In one definition, the urban dictionary describes baby mamas as “ desperate, gold digging, emotionally starved women who had a baby out of spite or to keep a man.” Baby mamas are often depicted in music videos and songs as scorned women only interested in perpetuating drama for the fathers of their children. It’s sad that this image, this label often comes from the very men who father these children. Unable to offer the paternal presence they never received themselves, it is easier for them to justify their absenteeism by tearing down the mothers of their children.
If you take the time to talk to some of these so-called baby mamas, you will find that there are hopes of substance and longevity within these relationships. They are women with dreams and aspirations. Many have subconsciously looked to substitute fatherly love in amorous relationships. Coming from broken homes, these women don’t have a successful example by which to model their own relationships. This coupled with the fact that many of these men who come from fatherless homes and therefore lack paternal fortitude, results in another generation of children with little or no contact with their fathers. Seventy percent of black youths don’t live with their fathers and statistics show that these children are five times more likely to live in poverty and twice as likely to commit crime, drop out of school and/or abuse drugs and alcohol.

Women who fulfill the baby mama stereotype are the exception, not the rule.
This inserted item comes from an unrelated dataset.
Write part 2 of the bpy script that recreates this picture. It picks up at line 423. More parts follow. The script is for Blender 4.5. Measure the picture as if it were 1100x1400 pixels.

This misnomer casts a shadow over the majority of real single mothers trying to make it day to day. Midst the derogation, most single mothers fight for the same things their married counterparts fight for: a better life for their young. Some mothers give up themselves for the better of their children while others acquire the skills they need to better themselves and their children. While some mothers are clearly more successful than others, the love and effort for their children should not be discounted.
“Motherhood doesn’t come with a manual,” shares Kim L. of Queens. “As they grow, you grow.”
Jessica F. of Brooklyn says,” Before I was a mom, I never knew how intense it was.”
Jessica was a single mom when her first daughter was born nearly eleven years ago. She didn’t have the support needed from the father. She says her mother, “trial and error” and “motherly instinct” helped her get through the early years. Now in a successful relationship, Jessica has another daughter, but her desires for her children have remained consistent since the birth of her first child.
“I want my daughters to be secure and independent. I don’t want them to need validation from others.”
She also notes the difference in her dealings with her two daughters. Having to play both roles during her first daughter’s early years, she found that she was often harder on her. Not knowing an alternative, she did her best to ensure that her daughter would one day be able to stand on her own. She has the assistance now in raising her daughters and does not have to figure out the father role.
Like Jessica, I dealt primarily with trial and error and motherly instinct to help get through the early years with my son. We had very little monetarily, but the desire to succeed kept me going. I made many mistakes and my son had to deal with more than he should, but I found the support I needed to pull me out of the cycle. Now married, I see more than ever why children need a stable environment. Women need to be supported, especially by the men who come together with them to produce the next generation.
Some people say that your upbringing determines who or what you become. Some say that who you are is determined before birth. Hence, we have the nurture versus nature argument. While there may be exceptions to the rule, I’ve found that in most cases, true nurture will build a roadblock to a destructive path. We need our men to be fathers. We need to build up our little girls….and boys. When we stop tearing down our own, we will begin to raise up a generation purposed to the success of our people and begin to see the death of baby mama type attitudes. Mothers need to be able to provide a different start for their children’s lives to make lasting changes to their futures. Change begins with one person making a stand. Mothers want the best for their children and should be honored for what they do each day. Don’t wait until the second Sunday in May to celebrate mothers: everyday is Mother’s Day.

From one mother to all those out there, I see you and I salute you.